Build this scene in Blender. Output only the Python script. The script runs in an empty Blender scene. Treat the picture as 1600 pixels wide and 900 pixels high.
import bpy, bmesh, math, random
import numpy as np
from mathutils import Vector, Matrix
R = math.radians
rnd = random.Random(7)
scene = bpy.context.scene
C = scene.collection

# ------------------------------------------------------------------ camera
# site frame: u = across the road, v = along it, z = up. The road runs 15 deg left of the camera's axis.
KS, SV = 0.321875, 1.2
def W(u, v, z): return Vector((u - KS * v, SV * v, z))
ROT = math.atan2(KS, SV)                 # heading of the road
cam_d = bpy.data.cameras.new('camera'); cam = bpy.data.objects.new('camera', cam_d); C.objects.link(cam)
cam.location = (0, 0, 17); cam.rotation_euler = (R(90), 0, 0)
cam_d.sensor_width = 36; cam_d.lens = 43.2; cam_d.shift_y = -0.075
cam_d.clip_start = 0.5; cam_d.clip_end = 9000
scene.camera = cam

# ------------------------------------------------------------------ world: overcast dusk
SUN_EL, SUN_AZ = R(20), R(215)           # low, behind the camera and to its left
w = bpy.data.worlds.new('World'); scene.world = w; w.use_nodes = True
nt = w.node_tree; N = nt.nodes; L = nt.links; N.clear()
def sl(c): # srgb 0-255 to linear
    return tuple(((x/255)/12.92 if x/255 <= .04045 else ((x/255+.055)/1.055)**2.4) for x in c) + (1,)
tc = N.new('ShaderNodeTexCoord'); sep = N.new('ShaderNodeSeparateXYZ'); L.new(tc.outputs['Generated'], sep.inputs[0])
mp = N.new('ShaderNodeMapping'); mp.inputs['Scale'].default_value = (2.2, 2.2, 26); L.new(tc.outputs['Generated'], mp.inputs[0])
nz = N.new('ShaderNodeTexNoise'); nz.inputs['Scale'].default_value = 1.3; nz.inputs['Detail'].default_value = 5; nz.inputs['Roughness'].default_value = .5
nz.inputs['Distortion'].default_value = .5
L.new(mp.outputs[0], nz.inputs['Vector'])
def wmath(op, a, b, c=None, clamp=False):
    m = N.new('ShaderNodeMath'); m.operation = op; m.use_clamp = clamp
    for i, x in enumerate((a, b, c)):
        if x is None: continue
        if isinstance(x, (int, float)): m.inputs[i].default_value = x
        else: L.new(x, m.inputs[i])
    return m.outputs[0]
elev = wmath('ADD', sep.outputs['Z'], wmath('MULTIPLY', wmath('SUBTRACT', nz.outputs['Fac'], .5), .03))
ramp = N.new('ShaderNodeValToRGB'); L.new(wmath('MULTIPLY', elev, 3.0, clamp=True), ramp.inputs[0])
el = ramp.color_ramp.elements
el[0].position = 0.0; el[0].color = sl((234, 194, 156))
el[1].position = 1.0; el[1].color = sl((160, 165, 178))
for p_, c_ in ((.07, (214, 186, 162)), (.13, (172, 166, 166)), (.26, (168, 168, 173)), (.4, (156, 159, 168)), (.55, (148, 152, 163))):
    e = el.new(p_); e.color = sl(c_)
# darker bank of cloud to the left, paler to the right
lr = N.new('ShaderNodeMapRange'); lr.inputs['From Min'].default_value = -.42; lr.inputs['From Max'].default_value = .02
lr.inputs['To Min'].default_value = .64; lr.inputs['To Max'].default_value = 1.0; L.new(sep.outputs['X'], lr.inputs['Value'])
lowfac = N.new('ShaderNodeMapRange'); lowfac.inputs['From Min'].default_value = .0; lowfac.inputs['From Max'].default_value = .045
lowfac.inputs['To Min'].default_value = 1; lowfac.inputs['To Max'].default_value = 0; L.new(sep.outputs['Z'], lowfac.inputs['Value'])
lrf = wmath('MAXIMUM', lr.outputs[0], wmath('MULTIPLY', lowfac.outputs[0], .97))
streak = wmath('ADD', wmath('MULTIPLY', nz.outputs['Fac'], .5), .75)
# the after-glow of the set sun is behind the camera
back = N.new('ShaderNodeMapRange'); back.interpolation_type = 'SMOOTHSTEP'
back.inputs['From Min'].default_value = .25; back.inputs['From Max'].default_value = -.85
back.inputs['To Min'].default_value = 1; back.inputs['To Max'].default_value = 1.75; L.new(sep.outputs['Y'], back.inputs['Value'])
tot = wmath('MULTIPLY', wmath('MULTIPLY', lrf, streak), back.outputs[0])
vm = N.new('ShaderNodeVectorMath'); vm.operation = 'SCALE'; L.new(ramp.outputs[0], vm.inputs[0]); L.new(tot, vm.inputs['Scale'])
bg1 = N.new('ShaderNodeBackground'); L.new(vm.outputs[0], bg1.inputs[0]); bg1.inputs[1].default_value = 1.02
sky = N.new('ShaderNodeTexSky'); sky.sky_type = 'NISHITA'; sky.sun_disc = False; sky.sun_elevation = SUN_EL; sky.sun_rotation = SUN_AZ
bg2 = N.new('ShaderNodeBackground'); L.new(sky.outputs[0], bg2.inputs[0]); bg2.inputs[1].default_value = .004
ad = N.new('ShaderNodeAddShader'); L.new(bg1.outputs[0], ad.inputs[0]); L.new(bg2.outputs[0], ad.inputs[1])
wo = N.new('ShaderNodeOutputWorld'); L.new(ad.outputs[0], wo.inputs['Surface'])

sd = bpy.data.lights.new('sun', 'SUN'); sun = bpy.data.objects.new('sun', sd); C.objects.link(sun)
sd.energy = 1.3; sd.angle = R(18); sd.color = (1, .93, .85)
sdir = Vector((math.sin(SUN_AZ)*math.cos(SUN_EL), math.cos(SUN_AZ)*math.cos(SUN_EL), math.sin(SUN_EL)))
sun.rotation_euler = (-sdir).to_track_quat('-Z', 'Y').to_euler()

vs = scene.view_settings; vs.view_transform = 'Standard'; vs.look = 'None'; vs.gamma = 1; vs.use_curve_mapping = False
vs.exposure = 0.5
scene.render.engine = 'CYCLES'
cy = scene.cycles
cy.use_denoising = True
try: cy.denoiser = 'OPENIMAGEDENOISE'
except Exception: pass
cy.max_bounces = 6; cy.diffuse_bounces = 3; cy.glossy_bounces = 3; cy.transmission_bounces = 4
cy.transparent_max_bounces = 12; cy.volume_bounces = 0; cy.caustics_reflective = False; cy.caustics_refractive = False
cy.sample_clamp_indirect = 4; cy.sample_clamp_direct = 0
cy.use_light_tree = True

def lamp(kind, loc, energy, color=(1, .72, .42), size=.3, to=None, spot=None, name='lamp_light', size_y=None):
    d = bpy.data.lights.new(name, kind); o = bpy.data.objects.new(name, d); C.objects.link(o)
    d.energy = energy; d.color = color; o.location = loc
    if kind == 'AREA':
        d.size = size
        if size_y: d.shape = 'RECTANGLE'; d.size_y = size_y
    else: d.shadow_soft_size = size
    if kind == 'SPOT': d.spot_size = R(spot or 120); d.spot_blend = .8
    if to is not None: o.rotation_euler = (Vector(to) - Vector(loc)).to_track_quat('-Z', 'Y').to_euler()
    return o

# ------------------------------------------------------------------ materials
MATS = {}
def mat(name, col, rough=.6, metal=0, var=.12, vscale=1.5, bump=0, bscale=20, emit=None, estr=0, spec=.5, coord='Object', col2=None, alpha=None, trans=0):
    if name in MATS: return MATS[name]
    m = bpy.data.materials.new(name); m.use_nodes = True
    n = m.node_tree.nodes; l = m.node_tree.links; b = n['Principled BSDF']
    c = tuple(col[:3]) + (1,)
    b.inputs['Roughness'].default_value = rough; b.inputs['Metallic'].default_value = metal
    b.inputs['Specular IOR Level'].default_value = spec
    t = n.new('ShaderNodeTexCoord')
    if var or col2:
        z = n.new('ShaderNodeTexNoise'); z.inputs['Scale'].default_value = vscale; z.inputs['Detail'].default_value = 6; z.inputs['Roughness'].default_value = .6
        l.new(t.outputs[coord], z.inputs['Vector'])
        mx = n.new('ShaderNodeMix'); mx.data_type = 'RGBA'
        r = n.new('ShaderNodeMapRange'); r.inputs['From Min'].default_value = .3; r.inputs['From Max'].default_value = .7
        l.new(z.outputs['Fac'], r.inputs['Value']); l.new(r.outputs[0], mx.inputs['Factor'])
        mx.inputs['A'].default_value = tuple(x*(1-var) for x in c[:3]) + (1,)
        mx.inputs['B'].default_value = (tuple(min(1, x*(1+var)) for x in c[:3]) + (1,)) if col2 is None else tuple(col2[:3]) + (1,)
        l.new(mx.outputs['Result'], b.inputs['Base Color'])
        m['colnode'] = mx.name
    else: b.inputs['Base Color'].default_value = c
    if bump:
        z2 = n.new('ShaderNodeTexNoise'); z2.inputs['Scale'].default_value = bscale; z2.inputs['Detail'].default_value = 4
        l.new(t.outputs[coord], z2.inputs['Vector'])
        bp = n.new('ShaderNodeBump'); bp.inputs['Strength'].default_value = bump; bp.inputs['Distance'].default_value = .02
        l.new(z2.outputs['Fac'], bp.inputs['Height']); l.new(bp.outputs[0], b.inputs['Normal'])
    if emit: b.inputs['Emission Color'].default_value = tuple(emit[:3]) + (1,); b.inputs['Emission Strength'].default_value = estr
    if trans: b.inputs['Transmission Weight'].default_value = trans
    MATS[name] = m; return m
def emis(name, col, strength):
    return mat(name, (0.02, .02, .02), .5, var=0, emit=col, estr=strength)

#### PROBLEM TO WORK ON
Give again, word for word, the lines of the listing, starting at its first line and ending with the line containing "scene.camera = cam".

#### ANSWER TO THIS PROBLEM
Build this scene in Blender. Output only the Python script. The script runs in an empty Blender scene. Treat the picture as 1600 pixels wide and 900 pixels high.
import bpy, bmesh, math, random
import numpy as np
from mathutils import Vector, Matrix
R = math.radians
rnd = random.Random(7)
scene = bpy.context.scene
C = scene.collection

# ------------------------------------------------------------------ camera
# site frame: u = across the road, v = along it, z = up. The road runs 15 deg left of the camera's axis.
KS, SV = 0.321875, 1.2
def W(u, v, z): return Vector((u - KS * v, SV * v, z))
ROT = math.atan2(KS, SV)                 # heading of the road
cam_d = bpy.data.cameras.new('camera'); cam = bpy.data.objects.new('camera', cam_d); C.objects.link(cam)
cam.location = (0, 0, 17); cam.rotation_euler = (R(90), 0, 0)
cam_d.sensor_width = 36; cam_d.lens = 43.2; cam_d.shift_y = -0.075
cam_d.clip_start = 0.5; cam_d.clip_end = 9000
scene.camera = cam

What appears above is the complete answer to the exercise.